> **DATASET CONTENT**
++++++++++
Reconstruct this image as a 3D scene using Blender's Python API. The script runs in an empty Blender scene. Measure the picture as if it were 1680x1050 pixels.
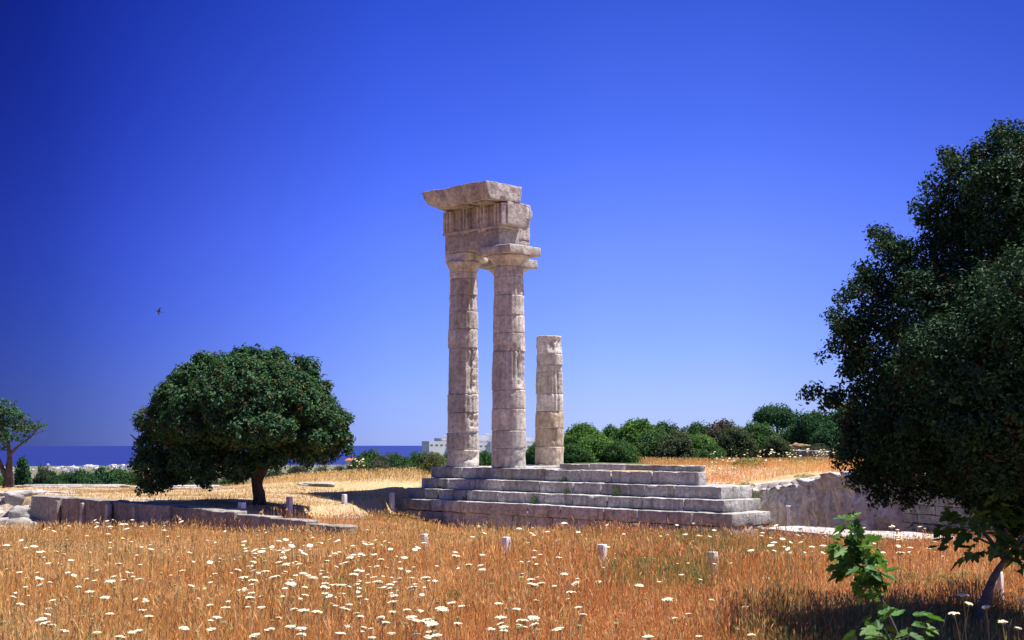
import bpy, math, random
import numpy as np
from mathutils import Vector, Matrix

# ------------------------------------------------------------------ camera, sky, sun, exposure
SC = bpy.context.scene
EYE = 1.7
FPX = 2142.0
PITCH = 0.0913
cam_d = bpy.data.cameras.new("camera")
cam = bpy.data.objects.new("camera", cam_d)
SC.collection.objects.link(cam)
cam.location = (0, 0, EYE)
cam.rotation_euler = (math.pi / 2 + PITCH, 0, 0)
cam_d.sensor_width = 36.0
cam_d.lens = 36.0 * FPX / 1680.0
cam_d.clip_start = 0.1
cam_d.clip_end = 60000
cam_d.dof.use_dof = True
cam_d.dof.focus_distance = 38.0
cam_d.dof.aperture_fstop = 9.0
SC.camera = cam

SUN_EL = math.radians(67)
SUN_AZ = math.radians(78)          # from +Y towards +X
sun_dir = Vector((math.sin(SUN_AZ) * math.cos(SUN_EL), math.cos(SUN_AZ) * math.cos(SUN_EL), math.sin(SUN_EL)))
sun_d = bpy.data.lights.new("sun", 'SUN')
sun_d.energy = 5.0
sun_d.angle = math.radians(0.55)
sun_d.color = (1.0, 0.93, 0.86)
sun = bpy.data.objects.new("sun", sun_d)
SC.collection.objects.link(sun)
sun.rotation_euler = sun_dir.to_track_quat('Z', 'Y').to_euler()

W = bpy.data.worlds.new("World")
SC.world = W
W.use_nodes = True
wn, wl = W.node_tree.nodes, W.node_tree.links
wn.clear()
sky = wn.new('ShaderNodeTexSky')
sky.sky_type = 'NISHITA'
sky.sun_disc = False
sky.sun_elevation = SUN_EL
sky.sun_rotation = SUN_AZ
sky.altitude = 100
sky.air_density = 1.0
sky.dust_density = 0.0
sky.ozone_density = 2.0
# a deep polarised summer sky: the Nishita sky, tinted by height and by distance from the sun's side
tcw = wn.new('ShaderNodeTexCoord')
sx = wn.new('ShaderNodeSeparateXYZ')
wl.new(tcw.outputs['Generated'], sx.inputs[0])
def sky_ramp(sock, lo, hi, stops):
    mr = wn.new('ShaderNodeMapRange')
    mr.inputs[1].default_value = lo; mr.inputs[2].default_value = hi
    wl.new(sock, mr.inputs[0])
    r = wn.new('ShaderNodeValToRGB')
    el = r.color_ramp.elements
    while len(el) < len(stops):
        el.new(0.5)
    for e, (p_, c_) in zip(el, stops):
        e.position = p_; e.color = (*c_, 1)
    wl.new(mr.outputs[0], r.inputs[0])
    return r.outputs[0]
rz_ = sky_ramp(sx.outputs['Z'], 0.0, 1.0, [(0.0, (.27, .36, .86)), (.033, (.29, .36, .84)), (.148, (.264, .311, .885)), (.24, (.172, .232, .77)), (.325, (.112, .180, .67)), (.60, (.34, .38, .85)), (1.0, (.52, .56, .95))])  # upper stops: sky above the frame, brightened to lift the shade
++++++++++
> **EXERCISE PROMPT**
Where a line holds "scene", copy that line.

> **WRITTEN SOLUTION**
Reconstruct this image as a 3D scene using Blender's Python API. The script runs in an empty Blender scene. Measure the picture as if it were 1680x1050 pixels.
SC = bpy.context.scene